EXERCISE OBJECTIVE
Take the entries below and print only the lines from the one with "Write a Blender" through the one with "scene.camera = cam", exactly as they stand, both ends included.

PROVIDED DATA

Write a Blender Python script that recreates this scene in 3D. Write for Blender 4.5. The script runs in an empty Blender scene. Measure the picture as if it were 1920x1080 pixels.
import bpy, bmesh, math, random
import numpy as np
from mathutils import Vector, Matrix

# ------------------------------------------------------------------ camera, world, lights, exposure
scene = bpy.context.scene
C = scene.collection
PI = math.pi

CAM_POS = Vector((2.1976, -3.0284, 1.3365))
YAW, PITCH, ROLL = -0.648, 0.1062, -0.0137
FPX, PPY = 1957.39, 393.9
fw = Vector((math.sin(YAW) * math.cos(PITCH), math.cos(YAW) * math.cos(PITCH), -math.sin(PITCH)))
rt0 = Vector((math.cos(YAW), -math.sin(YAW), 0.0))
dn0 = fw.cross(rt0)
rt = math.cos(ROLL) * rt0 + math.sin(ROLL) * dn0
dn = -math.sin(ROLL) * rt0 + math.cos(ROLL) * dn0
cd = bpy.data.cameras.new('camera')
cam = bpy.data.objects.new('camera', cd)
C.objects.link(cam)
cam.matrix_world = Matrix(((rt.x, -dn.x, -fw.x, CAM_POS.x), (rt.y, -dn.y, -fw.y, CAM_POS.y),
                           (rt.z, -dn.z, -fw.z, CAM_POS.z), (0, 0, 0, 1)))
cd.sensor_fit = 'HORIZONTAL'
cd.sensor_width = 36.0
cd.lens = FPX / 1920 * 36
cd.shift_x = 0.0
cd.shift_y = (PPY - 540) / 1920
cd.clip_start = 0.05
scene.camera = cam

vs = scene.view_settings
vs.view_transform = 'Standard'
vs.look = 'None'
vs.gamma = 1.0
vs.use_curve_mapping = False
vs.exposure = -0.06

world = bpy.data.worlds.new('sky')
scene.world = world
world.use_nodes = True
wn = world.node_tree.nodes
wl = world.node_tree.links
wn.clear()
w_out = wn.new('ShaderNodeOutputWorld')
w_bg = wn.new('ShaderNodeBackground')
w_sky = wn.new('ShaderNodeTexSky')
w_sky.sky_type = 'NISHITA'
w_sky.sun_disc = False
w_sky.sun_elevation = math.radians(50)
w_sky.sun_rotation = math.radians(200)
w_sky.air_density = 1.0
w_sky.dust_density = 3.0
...
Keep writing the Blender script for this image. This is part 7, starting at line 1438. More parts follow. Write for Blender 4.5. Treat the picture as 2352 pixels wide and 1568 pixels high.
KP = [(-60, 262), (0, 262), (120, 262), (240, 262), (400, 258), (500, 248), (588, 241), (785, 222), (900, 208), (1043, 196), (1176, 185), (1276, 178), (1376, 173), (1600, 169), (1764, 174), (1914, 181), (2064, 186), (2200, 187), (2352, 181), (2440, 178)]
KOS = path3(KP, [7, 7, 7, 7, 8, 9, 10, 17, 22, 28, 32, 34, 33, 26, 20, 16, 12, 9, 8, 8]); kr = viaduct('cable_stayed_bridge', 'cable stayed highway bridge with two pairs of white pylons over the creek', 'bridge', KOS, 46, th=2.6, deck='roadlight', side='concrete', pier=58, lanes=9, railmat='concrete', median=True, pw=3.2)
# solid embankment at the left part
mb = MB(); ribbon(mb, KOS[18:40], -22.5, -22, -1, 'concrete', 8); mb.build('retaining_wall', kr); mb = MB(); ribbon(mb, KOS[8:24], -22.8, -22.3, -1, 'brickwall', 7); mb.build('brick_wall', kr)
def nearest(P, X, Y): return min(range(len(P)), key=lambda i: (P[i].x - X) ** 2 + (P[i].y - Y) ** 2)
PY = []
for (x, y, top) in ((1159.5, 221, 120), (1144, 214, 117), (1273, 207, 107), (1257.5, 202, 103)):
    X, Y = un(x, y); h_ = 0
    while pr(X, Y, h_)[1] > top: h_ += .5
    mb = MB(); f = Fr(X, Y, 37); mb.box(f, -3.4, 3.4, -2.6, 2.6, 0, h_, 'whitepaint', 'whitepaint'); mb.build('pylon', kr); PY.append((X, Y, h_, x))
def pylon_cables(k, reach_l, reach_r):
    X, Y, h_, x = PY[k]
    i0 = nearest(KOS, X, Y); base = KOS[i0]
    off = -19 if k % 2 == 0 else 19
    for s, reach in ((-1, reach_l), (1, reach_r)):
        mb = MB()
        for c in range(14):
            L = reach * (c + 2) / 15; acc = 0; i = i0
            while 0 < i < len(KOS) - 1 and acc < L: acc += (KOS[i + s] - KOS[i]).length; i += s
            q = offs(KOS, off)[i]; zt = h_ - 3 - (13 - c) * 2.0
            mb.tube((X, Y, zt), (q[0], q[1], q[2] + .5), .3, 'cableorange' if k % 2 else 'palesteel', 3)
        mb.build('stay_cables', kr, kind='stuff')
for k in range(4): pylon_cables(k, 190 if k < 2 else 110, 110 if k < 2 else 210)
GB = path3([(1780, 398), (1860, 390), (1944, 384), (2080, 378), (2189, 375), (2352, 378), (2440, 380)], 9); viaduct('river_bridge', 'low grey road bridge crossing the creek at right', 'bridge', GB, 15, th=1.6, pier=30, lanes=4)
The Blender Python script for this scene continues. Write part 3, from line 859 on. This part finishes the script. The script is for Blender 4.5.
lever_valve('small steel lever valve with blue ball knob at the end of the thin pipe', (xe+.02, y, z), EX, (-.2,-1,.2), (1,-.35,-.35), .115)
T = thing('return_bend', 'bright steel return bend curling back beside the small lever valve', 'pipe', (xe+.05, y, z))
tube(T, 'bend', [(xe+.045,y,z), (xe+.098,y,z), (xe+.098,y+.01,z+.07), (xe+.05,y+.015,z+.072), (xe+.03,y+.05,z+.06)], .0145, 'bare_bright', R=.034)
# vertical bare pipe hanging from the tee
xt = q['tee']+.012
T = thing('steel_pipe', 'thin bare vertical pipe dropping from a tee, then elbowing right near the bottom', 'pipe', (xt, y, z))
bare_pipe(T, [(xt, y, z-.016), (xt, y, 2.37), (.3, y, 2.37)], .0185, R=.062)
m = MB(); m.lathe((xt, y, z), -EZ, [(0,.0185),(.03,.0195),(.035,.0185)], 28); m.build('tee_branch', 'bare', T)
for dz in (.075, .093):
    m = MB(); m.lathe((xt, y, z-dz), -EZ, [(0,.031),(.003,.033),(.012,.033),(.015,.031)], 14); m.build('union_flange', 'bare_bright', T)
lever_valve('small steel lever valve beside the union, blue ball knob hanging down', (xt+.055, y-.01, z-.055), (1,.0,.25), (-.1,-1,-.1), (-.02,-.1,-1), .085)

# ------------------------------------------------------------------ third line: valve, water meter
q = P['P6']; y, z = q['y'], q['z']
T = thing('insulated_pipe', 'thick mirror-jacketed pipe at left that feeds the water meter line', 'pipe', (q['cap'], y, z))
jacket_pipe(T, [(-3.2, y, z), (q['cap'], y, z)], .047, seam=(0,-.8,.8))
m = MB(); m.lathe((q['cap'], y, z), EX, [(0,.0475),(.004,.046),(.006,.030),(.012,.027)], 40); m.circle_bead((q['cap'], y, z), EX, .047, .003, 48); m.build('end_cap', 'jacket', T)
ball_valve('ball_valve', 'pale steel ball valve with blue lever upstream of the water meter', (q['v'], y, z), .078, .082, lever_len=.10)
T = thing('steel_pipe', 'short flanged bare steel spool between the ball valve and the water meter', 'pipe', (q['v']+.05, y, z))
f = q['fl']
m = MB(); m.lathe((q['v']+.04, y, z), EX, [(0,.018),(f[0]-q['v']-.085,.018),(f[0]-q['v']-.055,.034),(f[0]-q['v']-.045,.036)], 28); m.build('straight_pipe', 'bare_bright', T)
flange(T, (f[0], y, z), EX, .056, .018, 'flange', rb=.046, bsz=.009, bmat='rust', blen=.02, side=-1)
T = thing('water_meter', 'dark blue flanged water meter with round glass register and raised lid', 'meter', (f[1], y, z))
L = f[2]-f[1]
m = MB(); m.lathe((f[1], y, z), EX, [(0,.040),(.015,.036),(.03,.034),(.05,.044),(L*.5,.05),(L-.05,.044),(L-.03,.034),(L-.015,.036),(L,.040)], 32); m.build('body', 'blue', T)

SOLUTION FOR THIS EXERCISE
Write a Blender Python script that recreates this scene in 3D. Write for Blender 4.5. The script runs in an empty Blender scene. Measure the picture as if it were 1920x1080 pixels.
import bpy, bmesh, math, random
import numpy as np
from mathutils import Vector, Matrix

# ------------------------------------------------------------------ camera, world, lights, exposure
scene = bpy.context.scene
C = scene.collection
PI = math.pi

CAM_POS = Vector((2.1976, -3.0284, 1.3365))
YAW, PITCH, ROLL = -0.648, 0.1062, -0.0137
FPX, PPY = 1957.39, 393.9
fw = Vector((math.sin(YAW) * math.cos(PITCH), math.cos(YAW) * math.cos(PITCH), -math.sin(PITCH)))
rt0 = Vector((math.cos(YAW), -math.sin(YAW), 0.0))
dn0 = fw.cross(rt0)
rt = math.cos(ROLL) * rt0 + math.sin(ROLL) * dn0
dn = -math.sin(ROLL) * rt0 + math.cos(ROLL) * dn0
cd = bpy.data.cameras.new('camera')
cam = bpy.data.objects.new('camera', cd)
C.objects.link(cam)
cam.matrix_world = Matrix(((rt.x, -dn.x, -fw.x, CAM_POS.x), (rt.y, -dn.y, -fw.y, CAM_POS.y),
                           (rt.z, -dn.z, -fw.z, CAM_POS.z), (0, 0, 0, 1)))
cd.sensor_fit = 'HORIZONTAL'
cd.sensor_width = 36.0
cd.lens = FPX / 1920 * 36
cd.shift_x = 0.0
cd.shift_y = (PPY - 540) / 1920
cd.clip_start = 0.05
scene.camera = cam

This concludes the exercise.